Start Given records

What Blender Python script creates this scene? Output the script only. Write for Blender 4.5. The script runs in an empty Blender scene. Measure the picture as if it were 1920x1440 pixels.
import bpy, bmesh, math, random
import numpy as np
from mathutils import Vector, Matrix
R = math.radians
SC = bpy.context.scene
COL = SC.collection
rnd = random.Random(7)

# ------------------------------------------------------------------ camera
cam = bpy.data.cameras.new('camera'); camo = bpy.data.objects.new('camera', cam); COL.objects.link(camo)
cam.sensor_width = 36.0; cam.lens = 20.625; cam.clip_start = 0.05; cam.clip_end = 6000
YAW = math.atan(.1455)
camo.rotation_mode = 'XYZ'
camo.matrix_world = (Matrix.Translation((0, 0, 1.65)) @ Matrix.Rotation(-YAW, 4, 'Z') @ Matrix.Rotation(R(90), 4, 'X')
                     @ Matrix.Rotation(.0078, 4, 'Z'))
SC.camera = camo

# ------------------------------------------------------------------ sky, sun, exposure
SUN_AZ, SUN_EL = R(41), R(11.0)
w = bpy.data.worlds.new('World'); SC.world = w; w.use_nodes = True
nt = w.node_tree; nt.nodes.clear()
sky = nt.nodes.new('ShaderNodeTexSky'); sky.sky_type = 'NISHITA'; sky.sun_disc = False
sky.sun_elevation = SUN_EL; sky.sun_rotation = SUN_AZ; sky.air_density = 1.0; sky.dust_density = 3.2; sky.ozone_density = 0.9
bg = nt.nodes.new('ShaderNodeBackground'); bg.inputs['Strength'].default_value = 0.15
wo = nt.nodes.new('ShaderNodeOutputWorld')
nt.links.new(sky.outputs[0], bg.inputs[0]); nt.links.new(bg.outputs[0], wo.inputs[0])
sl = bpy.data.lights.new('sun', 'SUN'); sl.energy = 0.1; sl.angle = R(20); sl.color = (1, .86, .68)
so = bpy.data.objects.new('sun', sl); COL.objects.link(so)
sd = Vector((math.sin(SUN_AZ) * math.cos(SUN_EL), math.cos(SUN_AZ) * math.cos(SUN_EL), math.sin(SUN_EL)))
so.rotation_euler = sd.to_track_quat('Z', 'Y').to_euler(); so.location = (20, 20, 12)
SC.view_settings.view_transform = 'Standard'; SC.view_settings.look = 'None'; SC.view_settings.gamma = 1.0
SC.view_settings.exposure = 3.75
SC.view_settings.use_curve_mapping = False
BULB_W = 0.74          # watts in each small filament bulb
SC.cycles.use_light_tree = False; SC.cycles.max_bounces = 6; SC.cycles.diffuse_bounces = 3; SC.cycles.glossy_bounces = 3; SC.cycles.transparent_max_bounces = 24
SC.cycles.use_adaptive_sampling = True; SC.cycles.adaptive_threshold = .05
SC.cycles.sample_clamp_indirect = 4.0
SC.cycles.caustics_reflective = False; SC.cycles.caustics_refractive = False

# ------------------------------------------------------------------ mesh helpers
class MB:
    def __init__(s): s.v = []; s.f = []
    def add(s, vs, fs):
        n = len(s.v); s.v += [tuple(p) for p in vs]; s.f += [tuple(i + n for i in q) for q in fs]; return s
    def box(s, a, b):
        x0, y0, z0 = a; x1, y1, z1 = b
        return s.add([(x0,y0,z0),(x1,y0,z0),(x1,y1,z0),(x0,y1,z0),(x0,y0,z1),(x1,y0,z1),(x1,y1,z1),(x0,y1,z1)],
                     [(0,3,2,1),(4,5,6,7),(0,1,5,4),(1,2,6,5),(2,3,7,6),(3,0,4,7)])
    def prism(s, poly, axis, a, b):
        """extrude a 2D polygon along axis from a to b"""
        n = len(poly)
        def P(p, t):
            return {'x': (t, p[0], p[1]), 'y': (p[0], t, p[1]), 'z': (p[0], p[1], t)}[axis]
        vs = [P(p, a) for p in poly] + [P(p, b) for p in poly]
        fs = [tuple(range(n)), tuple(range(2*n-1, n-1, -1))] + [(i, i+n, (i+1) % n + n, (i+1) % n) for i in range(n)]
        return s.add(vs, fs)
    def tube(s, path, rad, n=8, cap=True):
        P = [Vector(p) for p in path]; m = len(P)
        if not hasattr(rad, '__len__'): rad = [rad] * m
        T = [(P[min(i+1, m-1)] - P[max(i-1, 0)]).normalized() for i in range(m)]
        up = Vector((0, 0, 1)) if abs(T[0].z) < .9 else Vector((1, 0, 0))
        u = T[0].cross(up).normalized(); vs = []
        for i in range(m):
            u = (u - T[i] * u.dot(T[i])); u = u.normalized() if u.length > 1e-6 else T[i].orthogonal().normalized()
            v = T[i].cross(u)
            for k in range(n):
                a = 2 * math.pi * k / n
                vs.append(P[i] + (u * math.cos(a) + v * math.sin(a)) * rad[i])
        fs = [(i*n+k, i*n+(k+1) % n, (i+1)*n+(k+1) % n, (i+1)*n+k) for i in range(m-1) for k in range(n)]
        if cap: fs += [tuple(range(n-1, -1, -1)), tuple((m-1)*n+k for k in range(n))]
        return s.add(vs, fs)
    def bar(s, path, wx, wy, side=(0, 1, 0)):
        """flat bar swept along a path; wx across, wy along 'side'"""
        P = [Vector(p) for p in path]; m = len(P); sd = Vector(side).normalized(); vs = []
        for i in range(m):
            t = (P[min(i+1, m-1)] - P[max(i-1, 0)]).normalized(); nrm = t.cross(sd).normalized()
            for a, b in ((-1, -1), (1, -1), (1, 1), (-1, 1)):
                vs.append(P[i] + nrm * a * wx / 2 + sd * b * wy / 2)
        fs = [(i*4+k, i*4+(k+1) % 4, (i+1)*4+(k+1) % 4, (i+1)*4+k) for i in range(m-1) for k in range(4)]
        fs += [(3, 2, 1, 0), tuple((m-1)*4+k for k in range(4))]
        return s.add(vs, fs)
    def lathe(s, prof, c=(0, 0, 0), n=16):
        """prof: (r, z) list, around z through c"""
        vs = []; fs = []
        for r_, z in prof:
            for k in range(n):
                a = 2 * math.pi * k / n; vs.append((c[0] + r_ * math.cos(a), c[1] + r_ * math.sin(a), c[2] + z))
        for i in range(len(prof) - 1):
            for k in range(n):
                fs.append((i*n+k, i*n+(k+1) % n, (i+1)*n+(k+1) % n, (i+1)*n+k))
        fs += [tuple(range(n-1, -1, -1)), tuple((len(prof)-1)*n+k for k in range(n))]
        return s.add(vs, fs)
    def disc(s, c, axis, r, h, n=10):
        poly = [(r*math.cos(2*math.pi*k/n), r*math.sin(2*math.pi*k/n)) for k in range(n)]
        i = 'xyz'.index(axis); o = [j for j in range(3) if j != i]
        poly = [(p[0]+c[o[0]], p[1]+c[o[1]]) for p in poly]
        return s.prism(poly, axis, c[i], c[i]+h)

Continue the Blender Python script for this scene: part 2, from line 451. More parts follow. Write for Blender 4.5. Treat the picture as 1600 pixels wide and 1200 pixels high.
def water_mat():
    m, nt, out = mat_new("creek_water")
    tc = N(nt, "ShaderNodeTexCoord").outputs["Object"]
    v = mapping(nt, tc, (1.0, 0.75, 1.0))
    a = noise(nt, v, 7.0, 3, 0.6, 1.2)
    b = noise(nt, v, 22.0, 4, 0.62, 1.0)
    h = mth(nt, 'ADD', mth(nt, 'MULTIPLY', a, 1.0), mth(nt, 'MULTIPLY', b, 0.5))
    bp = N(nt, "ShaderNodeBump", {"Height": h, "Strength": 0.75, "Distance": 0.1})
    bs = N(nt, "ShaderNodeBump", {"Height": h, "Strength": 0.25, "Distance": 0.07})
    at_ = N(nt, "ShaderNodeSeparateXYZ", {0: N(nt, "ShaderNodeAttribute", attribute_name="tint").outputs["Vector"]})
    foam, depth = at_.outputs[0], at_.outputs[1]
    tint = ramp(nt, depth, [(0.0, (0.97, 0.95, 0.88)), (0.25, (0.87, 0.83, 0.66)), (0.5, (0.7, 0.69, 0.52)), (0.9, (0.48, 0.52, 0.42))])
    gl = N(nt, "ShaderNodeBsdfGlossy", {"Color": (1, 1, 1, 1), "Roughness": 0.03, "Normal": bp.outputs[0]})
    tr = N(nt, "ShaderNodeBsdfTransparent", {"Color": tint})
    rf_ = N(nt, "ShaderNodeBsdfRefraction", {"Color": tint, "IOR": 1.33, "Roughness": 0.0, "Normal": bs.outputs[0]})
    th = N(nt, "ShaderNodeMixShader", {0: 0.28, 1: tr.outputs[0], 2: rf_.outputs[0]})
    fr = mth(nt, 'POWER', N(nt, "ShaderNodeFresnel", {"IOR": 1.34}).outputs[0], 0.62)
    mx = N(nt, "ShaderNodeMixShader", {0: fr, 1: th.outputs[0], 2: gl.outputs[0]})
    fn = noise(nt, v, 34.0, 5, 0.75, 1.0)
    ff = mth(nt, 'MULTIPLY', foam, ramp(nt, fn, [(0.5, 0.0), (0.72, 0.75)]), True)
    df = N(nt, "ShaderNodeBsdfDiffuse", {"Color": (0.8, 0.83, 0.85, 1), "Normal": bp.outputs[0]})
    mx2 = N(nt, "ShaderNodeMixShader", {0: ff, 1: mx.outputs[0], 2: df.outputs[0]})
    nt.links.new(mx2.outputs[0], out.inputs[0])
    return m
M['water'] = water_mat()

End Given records

• [Given instruction]:
Locate the lines above that contain "scene" and copy them.

• [Exercise solution]:
What Blender Python script creates this scene? Output the script only. Write for Blender 4.5. The script runs in an empty Blender scene. Measure the picture as if it were 1920x1440 pixels.
SC = bpy.context.scene
Continue the Blender Python script for this scene: part 2, from line 451. More parts follow. Write for Blender 4.5. Treat the picture as 1600 pixels wide and 1200 pixels high.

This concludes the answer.